(3D scene scripts)
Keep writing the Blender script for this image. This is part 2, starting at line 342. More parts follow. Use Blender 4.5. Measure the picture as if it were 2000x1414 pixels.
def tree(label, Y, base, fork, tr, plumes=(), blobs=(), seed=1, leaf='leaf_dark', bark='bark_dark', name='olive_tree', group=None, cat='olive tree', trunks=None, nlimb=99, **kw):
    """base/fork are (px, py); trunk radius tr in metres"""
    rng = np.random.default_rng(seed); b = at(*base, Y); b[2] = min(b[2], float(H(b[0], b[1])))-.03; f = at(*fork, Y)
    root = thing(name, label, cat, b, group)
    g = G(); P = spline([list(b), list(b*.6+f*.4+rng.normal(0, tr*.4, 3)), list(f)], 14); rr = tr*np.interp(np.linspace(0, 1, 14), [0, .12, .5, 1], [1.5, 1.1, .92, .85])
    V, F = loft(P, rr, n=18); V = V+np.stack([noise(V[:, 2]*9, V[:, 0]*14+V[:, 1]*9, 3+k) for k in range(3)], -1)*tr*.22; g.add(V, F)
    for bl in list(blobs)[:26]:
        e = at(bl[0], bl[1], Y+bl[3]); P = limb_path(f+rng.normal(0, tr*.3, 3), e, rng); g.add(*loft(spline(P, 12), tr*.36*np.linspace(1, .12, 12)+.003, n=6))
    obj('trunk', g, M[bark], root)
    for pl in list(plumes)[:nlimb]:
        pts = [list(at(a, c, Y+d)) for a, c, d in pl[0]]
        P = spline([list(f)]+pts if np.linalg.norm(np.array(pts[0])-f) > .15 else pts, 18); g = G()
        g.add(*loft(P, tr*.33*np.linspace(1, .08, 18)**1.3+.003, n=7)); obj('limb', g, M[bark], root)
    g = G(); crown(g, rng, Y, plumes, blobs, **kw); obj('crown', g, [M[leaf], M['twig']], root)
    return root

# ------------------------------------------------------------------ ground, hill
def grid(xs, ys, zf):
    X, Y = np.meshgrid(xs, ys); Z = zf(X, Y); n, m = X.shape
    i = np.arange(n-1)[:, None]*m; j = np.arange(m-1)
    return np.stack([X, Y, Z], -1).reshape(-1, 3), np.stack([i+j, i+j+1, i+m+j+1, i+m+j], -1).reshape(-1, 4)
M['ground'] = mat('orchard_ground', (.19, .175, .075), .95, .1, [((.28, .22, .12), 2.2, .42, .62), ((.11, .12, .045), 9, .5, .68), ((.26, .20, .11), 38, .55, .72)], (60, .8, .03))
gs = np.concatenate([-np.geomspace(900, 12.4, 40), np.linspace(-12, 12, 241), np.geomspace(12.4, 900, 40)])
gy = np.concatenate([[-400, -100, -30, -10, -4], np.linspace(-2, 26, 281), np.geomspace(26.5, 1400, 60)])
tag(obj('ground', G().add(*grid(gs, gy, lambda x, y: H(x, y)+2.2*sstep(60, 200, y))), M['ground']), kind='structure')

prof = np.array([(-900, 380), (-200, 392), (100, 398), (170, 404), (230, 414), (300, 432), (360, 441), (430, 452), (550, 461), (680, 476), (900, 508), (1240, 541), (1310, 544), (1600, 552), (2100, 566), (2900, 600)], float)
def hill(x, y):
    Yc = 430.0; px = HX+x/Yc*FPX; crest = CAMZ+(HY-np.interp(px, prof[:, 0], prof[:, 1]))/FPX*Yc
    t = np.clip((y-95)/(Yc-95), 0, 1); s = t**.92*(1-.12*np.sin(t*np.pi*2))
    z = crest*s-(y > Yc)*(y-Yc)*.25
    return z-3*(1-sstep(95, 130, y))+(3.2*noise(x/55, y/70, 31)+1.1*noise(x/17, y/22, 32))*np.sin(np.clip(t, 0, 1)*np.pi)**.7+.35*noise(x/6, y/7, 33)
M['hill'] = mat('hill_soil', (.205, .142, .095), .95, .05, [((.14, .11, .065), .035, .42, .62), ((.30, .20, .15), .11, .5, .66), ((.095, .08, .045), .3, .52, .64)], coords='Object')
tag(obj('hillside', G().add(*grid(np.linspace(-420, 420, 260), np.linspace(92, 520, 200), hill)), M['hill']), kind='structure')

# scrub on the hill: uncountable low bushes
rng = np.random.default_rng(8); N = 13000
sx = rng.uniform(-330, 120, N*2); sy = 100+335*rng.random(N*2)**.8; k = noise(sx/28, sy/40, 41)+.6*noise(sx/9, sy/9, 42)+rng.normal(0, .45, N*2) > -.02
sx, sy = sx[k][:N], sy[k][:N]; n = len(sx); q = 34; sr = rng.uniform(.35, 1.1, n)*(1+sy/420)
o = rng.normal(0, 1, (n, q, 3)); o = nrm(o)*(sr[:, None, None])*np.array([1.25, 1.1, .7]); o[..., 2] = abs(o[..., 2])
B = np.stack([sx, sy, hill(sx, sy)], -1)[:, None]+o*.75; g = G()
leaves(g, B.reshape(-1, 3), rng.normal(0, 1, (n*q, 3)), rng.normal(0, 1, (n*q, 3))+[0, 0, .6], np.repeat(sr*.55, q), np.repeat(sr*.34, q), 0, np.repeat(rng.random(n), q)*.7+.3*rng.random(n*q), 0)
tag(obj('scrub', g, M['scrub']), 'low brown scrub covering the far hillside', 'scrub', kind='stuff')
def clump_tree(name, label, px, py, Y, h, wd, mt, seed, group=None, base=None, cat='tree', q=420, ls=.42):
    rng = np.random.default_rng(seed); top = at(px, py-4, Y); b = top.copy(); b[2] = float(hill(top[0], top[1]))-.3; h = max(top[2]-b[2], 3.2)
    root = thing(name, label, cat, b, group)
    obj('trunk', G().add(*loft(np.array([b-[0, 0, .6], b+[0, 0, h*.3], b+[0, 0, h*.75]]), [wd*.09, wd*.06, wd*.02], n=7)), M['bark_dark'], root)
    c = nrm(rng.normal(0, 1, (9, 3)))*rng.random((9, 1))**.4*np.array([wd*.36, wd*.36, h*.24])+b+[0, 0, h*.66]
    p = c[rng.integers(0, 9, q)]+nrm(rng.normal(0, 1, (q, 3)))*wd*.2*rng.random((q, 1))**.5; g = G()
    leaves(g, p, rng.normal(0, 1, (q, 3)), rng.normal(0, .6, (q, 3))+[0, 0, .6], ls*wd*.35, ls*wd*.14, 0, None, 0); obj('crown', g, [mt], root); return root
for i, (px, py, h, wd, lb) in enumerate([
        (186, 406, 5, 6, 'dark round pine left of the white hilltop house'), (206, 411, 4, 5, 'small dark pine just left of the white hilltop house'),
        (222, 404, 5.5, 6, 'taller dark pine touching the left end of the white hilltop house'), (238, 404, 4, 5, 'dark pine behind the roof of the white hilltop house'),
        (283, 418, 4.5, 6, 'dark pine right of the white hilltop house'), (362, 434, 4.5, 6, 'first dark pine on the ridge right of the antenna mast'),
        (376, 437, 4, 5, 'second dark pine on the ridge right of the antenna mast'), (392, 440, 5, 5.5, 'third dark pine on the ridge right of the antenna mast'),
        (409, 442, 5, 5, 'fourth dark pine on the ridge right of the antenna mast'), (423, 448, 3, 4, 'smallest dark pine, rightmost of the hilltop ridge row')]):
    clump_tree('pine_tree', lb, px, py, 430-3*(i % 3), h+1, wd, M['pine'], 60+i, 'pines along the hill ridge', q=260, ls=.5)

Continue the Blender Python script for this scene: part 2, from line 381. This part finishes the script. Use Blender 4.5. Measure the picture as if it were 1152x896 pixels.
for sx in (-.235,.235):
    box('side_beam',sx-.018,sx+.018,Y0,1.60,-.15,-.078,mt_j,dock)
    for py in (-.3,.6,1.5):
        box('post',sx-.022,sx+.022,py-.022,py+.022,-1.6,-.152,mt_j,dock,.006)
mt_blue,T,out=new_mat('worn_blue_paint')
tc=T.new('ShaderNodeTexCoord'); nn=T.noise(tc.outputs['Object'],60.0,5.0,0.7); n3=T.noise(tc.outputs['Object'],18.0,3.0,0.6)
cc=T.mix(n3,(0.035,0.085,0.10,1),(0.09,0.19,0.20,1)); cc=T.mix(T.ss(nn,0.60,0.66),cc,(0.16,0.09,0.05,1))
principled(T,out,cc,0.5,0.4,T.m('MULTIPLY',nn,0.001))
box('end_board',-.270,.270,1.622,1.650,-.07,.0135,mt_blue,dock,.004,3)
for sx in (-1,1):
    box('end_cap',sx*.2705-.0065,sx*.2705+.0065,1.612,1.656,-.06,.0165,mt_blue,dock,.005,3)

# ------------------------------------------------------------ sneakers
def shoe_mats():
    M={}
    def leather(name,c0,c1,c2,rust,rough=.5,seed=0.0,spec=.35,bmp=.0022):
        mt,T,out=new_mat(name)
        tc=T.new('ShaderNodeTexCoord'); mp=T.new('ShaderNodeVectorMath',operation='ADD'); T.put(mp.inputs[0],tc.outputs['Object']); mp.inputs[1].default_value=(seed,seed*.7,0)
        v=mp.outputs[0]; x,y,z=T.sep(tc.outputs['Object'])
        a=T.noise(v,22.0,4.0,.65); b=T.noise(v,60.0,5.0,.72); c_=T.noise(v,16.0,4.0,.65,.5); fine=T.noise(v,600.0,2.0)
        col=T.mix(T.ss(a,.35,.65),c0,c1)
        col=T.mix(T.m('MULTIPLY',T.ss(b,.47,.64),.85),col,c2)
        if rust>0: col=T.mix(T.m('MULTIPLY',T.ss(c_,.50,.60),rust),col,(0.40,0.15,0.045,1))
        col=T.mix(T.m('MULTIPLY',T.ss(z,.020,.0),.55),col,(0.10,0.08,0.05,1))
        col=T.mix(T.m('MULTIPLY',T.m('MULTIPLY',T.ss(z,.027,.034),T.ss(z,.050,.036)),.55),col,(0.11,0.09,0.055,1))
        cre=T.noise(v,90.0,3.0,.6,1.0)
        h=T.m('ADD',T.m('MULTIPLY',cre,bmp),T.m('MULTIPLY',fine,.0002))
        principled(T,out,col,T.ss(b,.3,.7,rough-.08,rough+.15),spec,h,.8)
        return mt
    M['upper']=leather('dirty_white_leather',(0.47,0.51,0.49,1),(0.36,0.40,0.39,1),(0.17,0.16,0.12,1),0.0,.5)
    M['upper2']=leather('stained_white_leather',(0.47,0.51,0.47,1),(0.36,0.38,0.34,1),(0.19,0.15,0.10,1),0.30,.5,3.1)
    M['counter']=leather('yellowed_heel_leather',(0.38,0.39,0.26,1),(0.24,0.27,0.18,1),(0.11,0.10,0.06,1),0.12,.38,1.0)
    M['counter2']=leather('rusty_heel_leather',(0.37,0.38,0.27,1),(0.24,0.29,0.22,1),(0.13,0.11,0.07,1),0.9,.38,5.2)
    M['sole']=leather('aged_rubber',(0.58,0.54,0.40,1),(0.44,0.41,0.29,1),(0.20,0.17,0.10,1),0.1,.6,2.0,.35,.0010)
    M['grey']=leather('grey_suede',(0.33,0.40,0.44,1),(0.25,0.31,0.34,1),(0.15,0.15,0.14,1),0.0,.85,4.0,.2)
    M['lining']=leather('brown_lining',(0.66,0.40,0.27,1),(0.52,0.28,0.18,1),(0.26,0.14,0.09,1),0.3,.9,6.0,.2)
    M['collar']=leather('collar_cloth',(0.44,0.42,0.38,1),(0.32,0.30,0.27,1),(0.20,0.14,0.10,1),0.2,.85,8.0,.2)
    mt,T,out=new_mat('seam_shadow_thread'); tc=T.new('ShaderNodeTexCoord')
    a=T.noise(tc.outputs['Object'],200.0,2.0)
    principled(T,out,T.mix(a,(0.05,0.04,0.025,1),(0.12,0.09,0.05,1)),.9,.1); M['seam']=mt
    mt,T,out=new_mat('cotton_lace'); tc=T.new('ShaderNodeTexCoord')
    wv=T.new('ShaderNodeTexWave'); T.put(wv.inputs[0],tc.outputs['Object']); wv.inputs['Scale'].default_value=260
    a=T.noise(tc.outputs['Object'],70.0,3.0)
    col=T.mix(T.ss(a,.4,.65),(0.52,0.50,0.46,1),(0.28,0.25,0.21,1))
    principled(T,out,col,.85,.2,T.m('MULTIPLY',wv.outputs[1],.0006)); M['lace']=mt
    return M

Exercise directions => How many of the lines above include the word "were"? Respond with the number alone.

Reply => 2